GIVEN REQUEST
Gather up the lines with the word "picture" in them.

DATA SHOWN
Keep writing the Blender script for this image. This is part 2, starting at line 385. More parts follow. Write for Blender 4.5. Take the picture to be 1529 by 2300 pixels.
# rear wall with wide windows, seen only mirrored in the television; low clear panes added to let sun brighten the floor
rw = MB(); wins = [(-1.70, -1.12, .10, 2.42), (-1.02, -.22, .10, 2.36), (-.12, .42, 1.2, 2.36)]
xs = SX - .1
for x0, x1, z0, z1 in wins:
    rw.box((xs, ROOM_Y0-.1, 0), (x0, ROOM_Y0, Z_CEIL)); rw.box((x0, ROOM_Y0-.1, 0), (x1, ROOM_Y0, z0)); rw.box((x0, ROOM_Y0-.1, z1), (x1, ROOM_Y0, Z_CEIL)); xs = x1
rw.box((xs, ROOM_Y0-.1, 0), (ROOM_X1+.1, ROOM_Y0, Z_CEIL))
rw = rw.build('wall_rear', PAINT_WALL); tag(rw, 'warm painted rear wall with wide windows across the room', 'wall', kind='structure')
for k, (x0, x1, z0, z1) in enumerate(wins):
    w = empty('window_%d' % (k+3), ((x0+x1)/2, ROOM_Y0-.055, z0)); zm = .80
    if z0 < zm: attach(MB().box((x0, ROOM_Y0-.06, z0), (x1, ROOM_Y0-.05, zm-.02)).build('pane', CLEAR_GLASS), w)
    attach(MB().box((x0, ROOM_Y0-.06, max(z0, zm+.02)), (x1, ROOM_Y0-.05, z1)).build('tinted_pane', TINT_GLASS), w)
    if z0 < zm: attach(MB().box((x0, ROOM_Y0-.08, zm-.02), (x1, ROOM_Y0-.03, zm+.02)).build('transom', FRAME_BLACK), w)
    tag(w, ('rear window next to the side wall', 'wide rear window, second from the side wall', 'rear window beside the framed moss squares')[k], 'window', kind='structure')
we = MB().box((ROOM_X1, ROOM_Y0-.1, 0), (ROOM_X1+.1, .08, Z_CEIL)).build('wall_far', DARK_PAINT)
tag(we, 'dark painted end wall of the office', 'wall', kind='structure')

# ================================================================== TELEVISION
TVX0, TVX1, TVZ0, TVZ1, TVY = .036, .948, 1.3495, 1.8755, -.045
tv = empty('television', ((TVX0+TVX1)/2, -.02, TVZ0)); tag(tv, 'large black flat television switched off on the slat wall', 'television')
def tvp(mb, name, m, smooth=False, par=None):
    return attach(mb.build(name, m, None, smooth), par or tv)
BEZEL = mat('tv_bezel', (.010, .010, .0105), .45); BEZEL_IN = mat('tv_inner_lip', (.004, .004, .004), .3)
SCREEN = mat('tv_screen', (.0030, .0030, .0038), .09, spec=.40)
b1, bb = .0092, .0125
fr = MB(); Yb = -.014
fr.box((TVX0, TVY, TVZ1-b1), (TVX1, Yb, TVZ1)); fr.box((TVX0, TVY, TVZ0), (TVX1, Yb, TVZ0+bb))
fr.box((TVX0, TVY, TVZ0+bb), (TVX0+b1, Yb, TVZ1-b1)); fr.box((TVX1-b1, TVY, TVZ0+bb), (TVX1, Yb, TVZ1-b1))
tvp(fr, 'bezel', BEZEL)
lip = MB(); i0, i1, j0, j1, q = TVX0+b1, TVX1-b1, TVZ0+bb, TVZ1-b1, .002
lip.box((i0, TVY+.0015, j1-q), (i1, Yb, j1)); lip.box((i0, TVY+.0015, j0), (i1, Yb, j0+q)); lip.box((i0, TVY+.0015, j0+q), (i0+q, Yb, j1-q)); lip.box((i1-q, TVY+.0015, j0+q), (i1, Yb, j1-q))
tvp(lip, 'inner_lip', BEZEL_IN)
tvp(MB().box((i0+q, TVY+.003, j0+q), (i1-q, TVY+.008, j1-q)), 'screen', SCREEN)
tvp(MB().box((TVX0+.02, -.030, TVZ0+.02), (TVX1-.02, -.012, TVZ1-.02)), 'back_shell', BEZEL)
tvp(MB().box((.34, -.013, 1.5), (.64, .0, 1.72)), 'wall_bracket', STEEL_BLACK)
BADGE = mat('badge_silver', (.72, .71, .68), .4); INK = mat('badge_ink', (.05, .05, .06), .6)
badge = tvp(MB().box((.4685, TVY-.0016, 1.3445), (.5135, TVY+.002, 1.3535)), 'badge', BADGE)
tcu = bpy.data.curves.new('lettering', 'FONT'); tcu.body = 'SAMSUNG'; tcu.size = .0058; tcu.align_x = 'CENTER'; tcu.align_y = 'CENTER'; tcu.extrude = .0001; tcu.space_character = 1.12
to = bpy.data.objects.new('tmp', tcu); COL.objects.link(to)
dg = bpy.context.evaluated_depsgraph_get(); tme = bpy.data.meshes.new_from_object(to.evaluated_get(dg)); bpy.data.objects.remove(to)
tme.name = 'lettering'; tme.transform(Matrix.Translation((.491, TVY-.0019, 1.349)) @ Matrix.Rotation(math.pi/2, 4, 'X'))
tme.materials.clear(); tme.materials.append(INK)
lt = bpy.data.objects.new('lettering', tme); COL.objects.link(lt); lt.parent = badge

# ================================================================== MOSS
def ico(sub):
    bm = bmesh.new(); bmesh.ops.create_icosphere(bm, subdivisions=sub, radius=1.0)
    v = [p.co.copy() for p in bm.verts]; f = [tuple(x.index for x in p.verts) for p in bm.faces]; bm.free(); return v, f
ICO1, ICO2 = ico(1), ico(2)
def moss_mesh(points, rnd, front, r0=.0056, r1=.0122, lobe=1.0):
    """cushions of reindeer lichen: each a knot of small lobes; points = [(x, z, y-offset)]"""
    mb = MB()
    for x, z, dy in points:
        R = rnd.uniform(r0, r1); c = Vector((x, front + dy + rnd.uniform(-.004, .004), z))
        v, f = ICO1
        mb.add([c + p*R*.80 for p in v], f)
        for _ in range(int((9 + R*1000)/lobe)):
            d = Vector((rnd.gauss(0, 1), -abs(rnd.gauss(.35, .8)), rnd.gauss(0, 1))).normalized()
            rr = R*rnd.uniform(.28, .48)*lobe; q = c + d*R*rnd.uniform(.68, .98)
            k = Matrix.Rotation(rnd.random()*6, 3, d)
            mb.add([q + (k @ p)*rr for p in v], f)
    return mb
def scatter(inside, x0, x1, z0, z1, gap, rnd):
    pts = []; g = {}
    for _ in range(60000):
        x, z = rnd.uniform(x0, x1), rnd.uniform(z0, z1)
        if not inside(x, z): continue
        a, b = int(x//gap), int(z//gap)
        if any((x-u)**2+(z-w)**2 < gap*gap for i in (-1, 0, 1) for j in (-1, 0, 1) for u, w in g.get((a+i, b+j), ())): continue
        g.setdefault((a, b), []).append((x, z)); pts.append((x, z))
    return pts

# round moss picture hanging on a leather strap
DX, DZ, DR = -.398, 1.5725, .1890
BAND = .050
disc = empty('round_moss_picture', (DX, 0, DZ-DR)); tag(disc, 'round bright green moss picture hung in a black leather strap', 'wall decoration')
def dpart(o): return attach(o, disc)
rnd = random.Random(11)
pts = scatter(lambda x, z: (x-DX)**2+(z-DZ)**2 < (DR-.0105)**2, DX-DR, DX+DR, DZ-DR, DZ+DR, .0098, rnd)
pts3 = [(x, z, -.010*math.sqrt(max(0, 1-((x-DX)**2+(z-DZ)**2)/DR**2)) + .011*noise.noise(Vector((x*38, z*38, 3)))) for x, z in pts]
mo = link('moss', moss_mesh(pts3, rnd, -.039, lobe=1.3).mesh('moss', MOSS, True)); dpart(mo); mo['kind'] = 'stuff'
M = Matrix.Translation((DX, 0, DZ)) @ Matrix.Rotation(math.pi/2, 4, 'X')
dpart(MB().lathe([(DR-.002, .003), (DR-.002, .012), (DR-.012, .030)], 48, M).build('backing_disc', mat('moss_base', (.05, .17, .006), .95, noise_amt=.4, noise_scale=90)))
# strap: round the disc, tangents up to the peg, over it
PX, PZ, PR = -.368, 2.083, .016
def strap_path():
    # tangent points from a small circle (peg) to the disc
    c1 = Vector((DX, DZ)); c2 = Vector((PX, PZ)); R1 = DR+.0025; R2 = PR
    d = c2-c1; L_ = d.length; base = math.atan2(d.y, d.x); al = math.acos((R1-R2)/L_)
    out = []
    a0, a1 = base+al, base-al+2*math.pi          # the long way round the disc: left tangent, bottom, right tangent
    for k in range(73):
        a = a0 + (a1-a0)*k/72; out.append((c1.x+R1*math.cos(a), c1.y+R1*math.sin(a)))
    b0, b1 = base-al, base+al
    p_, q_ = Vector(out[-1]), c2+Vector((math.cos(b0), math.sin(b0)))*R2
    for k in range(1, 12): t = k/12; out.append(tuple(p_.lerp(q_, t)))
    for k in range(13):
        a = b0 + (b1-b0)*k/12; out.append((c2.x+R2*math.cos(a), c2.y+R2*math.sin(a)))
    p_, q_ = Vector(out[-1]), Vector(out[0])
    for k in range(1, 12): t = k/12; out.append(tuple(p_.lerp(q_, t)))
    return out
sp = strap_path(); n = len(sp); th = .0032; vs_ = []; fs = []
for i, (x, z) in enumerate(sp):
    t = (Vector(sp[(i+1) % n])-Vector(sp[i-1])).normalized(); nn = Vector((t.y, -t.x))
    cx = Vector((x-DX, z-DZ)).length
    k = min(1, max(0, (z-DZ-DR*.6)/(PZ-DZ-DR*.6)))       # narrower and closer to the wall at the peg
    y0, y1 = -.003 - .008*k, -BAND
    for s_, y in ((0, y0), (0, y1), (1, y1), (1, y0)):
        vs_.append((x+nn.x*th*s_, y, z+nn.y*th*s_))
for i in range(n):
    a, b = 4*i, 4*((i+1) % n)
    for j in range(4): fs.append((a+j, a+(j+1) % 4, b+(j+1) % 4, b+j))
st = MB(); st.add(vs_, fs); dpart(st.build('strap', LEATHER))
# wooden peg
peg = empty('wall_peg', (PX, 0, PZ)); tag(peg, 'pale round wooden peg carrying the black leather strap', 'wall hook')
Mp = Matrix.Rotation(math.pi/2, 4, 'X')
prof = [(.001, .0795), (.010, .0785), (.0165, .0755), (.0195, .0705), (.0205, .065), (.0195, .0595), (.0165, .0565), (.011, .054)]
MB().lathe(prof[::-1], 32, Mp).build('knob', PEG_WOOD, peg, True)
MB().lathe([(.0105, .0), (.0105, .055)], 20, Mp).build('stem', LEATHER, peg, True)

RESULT
Keep writing the Blender script for this image. This is part 2, starting at line 385. More parts follow. Write for Blender 4.5. Take the picture to be 1529 by 2300 pixels.
# round moss picture hanging on a leather strap
disc = empty('round_moss_picture', (DX, 0, DZ-DR)); tag(disc, 'round bright green moss picture hung in a black leather strap', 'wall decoration')